#### [Problem statement]
Every line from the beginning of the records below up to the one holding "tag(link('door_edge_strip', gp, M['pine_dark']), 'thin" should be quoted exactly; leave out the rest.

[BEGIN Data section]

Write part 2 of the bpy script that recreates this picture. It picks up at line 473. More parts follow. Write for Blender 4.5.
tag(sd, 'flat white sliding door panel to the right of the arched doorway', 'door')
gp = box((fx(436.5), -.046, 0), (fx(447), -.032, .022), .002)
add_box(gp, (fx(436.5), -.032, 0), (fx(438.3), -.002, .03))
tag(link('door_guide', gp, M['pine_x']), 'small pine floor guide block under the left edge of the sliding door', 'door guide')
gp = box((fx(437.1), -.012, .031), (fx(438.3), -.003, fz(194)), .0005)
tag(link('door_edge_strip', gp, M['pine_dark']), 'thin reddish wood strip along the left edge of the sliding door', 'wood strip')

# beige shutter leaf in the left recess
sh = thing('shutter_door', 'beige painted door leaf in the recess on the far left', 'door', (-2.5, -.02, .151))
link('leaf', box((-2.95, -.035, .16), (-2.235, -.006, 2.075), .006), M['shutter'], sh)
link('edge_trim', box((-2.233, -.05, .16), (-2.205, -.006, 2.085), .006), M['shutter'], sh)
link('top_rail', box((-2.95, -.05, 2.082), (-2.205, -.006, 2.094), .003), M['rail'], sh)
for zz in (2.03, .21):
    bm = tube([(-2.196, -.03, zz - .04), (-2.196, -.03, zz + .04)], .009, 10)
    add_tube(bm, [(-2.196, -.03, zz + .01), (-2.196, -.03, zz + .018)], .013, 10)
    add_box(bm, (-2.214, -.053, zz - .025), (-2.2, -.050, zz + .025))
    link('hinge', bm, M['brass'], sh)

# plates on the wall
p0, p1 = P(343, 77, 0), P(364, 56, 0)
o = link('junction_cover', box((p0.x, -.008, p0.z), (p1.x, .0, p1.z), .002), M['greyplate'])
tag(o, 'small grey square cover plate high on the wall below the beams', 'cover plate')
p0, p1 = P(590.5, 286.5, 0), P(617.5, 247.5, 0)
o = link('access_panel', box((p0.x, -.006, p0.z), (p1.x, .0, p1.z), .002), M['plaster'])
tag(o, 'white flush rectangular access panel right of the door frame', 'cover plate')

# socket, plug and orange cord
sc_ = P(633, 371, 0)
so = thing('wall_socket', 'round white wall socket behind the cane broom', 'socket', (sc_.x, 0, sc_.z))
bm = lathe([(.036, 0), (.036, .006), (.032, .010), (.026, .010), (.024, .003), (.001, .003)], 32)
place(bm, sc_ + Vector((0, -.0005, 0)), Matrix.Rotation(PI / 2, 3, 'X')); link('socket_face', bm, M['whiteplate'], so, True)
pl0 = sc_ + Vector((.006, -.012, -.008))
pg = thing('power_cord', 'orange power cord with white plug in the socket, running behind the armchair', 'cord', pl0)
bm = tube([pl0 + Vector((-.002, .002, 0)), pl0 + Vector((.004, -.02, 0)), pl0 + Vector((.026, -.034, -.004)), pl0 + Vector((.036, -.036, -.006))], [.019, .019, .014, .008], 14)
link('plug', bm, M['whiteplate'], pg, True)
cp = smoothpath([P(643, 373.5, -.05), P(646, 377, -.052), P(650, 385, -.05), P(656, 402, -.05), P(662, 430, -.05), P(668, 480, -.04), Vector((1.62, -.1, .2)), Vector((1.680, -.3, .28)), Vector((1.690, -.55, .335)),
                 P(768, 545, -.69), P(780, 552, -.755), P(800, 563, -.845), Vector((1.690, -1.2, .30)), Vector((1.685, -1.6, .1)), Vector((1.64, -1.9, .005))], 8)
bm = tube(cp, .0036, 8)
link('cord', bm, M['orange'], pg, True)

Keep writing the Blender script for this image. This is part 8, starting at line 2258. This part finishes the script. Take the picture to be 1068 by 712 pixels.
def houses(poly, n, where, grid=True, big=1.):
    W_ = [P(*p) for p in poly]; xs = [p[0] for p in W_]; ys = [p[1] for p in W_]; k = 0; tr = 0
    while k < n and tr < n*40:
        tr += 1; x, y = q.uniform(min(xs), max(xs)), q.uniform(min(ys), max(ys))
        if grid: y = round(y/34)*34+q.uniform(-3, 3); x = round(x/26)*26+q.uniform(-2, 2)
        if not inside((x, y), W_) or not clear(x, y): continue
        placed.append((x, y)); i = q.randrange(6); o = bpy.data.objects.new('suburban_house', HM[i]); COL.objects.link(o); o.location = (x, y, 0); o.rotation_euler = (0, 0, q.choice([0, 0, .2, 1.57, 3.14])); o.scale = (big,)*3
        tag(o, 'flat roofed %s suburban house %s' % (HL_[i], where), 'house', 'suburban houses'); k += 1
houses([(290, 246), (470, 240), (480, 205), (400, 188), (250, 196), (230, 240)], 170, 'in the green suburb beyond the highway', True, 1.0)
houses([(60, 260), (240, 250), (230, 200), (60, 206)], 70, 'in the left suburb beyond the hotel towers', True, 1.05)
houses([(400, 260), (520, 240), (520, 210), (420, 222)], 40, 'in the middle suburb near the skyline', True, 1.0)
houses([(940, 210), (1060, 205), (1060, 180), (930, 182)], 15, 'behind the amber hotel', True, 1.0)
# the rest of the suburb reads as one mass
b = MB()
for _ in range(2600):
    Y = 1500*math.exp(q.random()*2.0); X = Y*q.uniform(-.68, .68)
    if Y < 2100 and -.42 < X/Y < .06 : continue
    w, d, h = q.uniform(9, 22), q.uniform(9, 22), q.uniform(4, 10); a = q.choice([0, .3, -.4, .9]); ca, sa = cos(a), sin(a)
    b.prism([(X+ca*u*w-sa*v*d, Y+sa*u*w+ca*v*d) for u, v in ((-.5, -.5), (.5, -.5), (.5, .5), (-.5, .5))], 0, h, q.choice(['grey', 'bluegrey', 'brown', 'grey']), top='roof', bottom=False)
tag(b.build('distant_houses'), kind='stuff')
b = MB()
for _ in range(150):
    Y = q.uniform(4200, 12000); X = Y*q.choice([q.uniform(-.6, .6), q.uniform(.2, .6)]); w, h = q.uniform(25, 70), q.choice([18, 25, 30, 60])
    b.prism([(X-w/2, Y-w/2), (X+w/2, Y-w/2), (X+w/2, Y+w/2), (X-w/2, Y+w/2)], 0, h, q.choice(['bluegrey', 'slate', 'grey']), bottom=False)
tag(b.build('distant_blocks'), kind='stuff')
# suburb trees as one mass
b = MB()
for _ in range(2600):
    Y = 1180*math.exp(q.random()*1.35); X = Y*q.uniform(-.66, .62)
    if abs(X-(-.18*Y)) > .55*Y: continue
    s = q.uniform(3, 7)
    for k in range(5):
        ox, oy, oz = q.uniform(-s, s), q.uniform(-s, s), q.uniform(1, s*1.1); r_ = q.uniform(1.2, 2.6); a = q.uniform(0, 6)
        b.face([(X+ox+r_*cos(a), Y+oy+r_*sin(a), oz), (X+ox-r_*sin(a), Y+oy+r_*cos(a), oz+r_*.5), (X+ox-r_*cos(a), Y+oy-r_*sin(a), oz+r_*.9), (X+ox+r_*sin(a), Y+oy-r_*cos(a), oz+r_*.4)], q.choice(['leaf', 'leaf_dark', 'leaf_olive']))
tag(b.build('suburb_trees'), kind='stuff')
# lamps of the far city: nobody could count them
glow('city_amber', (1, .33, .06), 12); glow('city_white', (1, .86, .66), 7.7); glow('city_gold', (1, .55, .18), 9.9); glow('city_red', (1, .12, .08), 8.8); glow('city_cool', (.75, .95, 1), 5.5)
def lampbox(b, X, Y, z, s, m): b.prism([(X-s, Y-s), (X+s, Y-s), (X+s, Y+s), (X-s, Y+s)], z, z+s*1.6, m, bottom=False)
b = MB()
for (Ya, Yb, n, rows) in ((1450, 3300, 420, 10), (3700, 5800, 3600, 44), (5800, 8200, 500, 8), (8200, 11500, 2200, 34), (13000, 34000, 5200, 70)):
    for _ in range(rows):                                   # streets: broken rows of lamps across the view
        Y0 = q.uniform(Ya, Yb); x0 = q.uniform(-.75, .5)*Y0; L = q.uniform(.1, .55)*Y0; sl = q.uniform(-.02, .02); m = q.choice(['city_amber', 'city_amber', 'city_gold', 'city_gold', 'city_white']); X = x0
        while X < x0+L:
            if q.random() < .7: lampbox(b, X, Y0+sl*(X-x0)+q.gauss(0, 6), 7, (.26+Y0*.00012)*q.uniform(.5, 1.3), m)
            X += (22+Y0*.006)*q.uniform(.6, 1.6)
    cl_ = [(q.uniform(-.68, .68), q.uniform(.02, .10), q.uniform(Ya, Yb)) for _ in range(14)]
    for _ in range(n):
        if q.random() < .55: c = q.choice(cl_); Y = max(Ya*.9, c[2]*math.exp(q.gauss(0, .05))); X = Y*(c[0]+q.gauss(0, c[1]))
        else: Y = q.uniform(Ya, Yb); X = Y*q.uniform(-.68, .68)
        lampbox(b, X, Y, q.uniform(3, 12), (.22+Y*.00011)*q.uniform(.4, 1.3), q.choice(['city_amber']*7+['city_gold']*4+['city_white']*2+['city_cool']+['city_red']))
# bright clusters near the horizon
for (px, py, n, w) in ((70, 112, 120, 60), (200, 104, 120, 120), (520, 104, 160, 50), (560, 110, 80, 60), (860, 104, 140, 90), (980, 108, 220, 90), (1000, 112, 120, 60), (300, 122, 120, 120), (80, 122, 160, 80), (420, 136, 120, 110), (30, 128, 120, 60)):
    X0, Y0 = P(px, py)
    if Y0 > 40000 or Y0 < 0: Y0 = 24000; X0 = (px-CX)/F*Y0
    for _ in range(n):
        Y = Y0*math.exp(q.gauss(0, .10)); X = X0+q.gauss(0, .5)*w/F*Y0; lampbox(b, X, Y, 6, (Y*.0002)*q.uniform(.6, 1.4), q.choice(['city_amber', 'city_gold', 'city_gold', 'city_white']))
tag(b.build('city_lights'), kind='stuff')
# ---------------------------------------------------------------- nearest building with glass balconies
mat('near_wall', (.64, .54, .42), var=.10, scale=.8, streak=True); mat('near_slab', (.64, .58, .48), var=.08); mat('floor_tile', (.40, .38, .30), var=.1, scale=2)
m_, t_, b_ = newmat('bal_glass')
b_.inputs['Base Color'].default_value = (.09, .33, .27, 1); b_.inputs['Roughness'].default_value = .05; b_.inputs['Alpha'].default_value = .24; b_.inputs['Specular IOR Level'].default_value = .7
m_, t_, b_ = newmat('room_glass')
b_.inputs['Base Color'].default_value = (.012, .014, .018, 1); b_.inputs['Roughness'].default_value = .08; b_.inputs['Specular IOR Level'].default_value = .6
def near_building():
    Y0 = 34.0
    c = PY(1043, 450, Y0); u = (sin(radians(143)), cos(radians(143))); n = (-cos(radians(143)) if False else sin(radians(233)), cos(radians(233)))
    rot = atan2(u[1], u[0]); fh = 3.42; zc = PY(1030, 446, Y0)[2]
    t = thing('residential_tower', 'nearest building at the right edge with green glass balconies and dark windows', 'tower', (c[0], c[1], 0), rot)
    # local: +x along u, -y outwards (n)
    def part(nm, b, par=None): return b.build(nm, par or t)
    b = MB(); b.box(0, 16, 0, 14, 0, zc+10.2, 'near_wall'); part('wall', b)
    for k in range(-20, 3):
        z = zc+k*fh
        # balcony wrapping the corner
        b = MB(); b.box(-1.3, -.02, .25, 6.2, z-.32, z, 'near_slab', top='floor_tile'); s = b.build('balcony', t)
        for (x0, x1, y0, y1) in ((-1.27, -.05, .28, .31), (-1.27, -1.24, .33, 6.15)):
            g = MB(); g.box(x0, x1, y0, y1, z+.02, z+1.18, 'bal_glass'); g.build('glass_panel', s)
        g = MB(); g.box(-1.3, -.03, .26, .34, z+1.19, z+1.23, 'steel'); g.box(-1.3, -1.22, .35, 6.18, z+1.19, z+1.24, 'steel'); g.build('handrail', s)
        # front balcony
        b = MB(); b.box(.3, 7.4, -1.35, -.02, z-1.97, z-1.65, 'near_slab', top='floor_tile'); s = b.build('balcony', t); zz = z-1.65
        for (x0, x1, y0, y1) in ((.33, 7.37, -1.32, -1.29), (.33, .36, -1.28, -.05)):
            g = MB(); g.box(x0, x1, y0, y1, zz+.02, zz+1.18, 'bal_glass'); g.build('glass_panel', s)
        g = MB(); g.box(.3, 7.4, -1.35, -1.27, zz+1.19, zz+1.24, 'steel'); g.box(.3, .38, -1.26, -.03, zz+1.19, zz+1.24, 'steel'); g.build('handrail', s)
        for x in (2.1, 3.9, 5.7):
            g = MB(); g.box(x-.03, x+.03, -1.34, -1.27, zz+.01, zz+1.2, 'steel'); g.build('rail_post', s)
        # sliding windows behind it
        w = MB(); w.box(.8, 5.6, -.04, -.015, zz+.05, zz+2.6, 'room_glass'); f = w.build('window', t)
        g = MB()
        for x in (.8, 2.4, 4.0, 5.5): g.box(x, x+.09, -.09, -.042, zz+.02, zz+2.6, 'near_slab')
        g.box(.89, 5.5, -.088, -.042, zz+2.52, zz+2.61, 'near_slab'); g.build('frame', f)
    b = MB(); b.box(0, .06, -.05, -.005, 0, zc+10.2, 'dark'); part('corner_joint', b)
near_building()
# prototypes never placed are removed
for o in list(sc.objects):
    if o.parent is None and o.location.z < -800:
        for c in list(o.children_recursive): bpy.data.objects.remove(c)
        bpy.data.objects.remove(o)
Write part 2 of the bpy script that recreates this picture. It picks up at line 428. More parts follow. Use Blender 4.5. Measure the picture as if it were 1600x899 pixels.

[END Data section]

#### [Answer to this task]
Write part 2 of the bpy script that recreates this picture. It picks up at line 473. More parts follow. Write for Blender 4.5.
tag(sd, 'flat white sliding door panel to the right of the arched doorway', 'door')
gp = box((fx(436.5), -.046, 0), (fx(447), -.032, .022), .002)
add_box(gp, (fx(436.5), -.032, 0), (fx(438.3), -.002, .03))
tag(link('door_guide', gp, M['pine_x']), 'small pine floor guide block under the left edge of the sliding door', 'door guide')
gp = box((fx(437.1), -.012, .031), (fx(438.3), -.003, fz(194)), .0005)
tag(link('door_edge_strip', gp, M['pine_dark']), 'thin reddish wood strip along the left edge of the sliding door', 'wood strip')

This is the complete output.